Emenalo’s full title at the Pro League is director of football, player acquisitions and club development. The role will mean treading a delicate line between trying to engage with the world’s elite talent, manage the aspirations of competing clubs and help develop the competition so that it generates enough revenue to stand on its own two feet.

The former Nigeria defender said: “I will be responsible for some of the international players coming into the league, I’ll be responsible for working with the different clubs in squad mapping; what they already have in their teams, what they need. I will make recommendations with my team to what I think would help them.

The director of football for the Saudi Pro League, Michael Emenalo.
The director of football for the Saudi Pro League, Michael Emenalo, says he has been contacted by players who have been impressed by the league.

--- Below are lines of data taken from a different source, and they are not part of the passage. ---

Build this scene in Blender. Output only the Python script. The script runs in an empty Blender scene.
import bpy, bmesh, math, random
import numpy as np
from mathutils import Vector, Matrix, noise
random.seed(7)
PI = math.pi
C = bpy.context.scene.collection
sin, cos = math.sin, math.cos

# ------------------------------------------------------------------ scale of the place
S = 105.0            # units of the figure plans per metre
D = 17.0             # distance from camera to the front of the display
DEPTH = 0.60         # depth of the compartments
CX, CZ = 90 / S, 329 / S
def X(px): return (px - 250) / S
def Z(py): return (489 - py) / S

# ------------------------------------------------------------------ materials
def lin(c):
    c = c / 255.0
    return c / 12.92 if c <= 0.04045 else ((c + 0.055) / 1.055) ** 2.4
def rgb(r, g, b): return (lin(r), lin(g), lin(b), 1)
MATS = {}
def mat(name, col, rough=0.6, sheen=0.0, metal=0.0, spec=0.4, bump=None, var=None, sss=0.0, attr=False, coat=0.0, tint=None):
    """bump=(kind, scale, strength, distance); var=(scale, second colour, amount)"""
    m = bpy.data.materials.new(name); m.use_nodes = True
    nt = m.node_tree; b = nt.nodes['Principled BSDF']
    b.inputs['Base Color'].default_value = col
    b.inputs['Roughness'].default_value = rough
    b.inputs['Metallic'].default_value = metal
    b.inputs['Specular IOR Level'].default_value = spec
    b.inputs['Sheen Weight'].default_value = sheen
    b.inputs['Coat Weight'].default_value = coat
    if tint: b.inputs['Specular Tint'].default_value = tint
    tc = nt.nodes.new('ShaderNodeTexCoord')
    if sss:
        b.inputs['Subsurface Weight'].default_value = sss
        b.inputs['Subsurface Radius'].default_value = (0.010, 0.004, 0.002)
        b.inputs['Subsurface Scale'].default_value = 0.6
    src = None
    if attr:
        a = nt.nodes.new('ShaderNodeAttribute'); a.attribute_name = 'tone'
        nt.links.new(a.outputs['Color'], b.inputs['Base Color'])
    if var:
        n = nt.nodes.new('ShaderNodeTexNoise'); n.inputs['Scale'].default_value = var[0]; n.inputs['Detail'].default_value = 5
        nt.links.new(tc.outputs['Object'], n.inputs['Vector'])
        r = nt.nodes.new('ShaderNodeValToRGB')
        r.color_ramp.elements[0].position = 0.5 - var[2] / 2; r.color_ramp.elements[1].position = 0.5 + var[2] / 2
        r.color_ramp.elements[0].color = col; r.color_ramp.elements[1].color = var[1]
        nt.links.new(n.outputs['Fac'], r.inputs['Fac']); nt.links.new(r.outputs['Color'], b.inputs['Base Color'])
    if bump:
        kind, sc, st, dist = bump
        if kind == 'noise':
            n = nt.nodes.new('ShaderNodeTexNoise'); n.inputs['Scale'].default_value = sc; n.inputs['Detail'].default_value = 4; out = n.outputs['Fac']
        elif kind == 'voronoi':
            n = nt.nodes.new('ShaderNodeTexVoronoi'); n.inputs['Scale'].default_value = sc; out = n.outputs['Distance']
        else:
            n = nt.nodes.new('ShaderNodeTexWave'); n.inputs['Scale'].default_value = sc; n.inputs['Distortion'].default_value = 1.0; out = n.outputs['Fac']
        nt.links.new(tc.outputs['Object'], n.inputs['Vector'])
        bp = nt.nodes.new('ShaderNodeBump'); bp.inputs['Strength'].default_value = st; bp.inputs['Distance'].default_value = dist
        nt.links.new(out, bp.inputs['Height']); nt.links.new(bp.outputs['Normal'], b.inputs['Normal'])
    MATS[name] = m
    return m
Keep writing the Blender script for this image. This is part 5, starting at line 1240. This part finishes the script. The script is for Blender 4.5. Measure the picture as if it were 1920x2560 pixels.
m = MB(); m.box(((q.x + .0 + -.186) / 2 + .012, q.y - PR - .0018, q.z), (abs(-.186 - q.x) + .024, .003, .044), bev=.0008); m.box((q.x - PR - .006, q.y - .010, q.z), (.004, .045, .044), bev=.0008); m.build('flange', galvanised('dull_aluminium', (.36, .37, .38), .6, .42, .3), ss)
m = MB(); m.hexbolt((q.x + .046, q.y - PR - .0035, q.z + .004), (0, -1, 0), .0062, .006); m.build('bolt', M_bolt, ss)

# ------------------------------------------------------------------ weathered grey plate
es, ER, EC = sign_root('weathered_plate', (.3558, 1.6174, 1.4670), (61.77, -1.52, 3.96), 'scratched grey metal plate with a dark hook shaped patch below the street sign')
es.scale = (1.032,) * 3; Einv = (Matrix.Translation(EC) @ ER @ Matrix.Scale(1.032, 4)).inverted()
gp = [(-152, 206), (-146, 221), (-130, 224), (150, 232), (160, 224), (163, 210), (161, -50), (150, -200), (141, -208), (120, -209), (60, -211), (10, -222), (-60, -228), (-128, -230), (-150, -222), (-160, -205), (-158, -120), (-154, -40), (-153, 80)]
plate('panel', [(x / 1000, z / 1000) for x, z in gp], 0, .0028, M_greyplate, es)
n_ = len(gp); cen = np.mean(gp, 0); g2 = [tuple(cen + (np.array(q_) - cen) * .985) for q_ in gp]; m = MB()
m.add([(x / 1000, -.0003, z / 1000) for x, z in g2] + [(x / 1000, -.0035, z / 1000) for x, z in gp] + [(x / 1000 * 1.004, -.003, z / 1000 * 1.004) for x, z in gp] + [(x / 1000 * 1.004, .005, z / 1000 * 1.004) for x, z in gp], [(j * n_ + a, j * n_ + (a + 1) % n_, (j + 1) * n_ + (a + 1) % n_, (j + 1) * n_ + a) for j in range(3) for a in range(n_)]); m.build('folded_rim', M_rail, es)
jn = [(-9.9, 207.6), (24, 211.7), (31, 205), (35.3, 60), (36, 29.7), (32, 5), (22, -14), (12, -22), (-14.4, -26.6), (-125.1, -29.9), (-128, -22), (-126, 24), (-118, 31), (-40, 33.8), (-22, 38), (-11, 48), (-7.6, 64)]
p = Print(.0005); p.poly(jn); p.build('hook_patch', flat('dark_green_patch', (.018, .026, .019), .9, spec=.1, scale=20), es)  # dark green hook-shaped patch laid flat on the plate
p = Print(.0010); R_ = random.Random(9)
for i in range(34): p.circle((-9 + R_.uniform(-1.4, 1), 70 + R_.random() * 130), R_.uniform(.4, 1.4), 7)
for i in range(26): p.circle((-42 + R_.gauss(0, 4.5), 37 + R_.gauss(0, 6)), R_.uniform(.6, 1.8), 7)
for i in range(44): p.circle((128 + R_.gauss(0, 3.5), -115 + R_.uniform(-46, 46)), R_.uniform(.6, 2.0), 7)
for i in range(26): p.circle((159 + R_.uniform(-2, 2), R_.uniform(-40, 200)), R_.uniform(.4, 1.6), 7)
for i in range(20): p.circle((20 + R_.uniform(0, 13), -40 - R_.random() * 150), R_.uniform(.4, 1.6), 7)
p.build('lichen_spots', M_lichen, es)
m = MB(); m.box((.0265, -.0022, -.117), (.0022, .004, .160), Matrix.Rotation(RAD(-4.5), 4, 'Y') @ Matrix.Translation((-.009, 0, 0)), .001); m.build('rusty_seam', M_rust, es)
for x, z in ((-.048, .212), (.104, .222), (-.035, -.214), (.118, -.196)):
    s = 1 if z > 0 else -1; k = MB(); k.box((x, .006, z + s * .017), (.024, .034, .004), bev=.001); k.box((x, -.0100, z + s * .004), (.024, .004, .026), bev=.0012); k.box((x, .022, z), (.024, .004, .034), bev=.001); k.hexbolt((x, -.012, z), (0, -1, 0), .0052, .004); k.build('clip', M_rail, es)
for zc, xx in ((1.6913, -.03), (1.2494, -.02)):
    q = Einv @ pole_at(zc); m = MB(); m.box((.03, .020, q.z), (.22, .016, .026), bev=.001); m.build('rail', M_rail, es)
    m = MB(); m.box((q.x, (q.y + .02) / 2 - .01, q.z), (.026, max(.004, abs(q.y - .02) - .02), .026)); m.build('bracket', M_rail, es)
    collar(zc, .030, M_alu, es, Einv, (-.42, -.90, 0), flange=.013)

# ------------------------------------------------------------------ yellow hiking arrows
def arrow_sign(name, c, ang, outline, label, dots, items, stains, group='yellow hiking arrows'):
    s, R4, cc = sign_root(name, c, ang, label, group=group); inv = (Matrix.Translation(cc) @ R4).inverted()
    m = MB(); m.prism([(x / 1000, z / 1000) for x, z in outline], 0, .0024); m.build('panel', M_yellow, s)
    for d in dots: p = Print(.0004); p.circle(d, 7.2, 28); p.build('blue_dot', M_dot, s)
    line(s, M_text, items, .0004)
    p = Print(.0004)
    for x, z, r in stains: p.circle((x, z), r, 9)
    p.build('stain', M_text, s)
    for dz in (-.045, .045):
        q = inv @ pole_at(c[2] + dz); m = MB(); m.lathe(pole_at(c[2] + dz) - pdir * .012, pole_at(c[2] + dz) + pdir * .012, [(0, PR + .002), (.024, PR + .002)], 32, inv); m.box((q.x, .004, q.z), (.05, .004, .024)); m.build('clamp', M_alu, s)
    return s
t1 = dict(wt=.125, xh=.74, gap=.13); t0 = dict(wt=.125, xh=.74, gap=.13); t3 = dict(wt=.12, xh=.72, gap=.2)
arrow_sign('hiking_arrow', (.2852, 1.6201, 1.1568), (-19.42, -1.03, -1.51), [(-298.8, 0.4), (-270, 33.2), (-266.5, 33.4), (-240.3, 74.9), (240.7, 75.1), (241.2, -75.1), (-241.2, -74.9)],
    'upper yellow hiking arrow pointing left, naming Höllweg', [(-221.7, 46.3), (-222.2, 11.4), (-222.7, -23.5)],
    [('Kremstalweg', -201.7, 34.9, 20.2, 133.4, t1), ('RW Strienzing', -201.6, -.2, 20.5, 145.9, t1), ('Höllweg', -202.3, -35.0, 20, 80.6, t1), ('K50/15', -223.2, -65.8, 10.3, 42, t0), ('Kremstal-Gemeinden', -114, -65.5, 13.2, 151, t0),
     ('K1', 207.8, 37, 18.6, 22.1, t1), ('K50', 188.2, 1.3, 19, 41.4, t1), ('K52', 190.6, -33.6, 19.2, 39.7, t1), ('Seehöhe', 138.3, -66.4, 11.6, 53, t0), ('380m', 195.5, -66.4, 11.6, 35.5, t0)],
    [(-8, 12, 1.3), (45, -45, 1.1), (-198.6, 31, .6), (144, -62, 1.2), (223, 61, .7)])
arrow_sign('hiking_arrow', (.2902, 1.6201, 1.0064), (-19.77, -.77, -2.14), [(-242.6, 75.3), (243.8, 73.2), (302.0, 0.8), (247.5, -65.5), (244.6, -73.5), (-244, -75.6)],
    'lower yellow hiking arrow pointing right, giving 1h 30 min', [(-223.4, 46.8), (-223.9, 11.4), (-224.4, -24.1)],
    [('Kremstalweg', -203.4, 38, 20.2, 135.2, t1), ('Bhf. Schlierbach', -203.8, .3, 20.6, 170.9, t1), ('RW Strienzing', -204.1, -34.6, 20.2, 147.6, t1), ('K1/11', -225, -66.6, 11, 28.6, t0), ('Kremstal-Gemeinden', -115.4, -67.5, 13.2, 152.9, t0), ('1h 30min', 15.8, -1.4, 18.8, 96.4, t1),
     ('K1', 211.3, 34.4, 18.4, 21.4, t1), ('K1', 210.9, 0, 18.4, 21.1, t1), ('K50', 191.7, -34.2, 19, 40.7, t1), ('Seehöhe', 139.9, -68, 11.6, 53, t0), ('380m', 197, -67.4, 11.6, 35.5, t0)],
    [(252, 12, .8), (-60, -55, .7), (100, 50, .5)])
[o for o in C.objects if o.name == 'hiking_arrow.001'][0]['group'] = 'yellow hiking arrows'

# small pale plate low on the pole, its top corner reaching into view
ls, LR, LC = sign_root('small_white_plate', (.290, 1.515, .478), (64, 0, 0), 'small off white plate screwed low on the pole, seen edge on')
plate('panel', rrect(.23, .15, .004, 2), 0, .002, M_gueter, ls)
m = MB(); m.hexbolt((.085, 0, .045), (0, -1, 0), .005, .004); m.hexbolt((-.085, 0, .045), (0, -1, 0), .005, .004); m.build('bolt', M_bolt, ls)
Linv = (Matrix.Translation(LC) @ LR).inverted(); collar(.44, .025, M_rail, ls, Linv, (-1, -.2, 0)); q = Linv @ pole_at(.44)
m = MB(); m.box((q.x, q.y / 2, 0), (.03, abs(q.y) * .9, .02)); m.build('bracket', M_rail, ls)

Photograph: David Levene/The Guardian

“We want a disciplined structure that allows the clubs to manage their affairs efficiently, whether it’s finance or recruitment, or coaching, we want them to be as efficient as possible. The idea is for every club to earn what they get – now and in the future. As time goes on we will look at it see if it works. The goal is to become sustainable.”

After the opening fixture of the Pro League season on Friday night, a 3-1 win for Al-Ahli over Al-Hazm thanks to a Roberto Firmino hat-trick, Emenalo said he had received calls from a number of players expressing their enthusiasm about what they had seen. He said he hopes their experience will help to correct a view that is proving the biggest barrier to acquisitions for the league.

“Surprisingly, the biggest concern is narrative and we have to demolish some of these very outrageous narratives out there that there is something wrong with the Saudi League or with the kingdom of Saudi Arabia,” Emenalo said.

“That’s what they worry about, but I cannot tell you how many calls or messages I got last night from players who had stayed up to watch this game because they wanted to see and, after they saw it, thought: ‘You know what, it’s not what I expected and I would love to be part of it.’”

Carlo Nohra, the chief operating officer of the Saudi Pro League, said the target was for football to become a “net contributor to GDP and not costing the country money”. He also said the long-term strategy involved teams from the league playing competitive matches against the biggest clubs from the rest of the world.

“It’s extremely important, but it’s not an objective that we have for the immediate future,” Nohra said. “We have a strategy that will take a while before we can get to a stage where the Saudi clubs can compete against European clubs. They can certainly compete against a lot of the others in Asia [now], maybe in the US, but ultimately we want our clubs to be as big as the biggest in the world, and that’s going to take a lot of work.”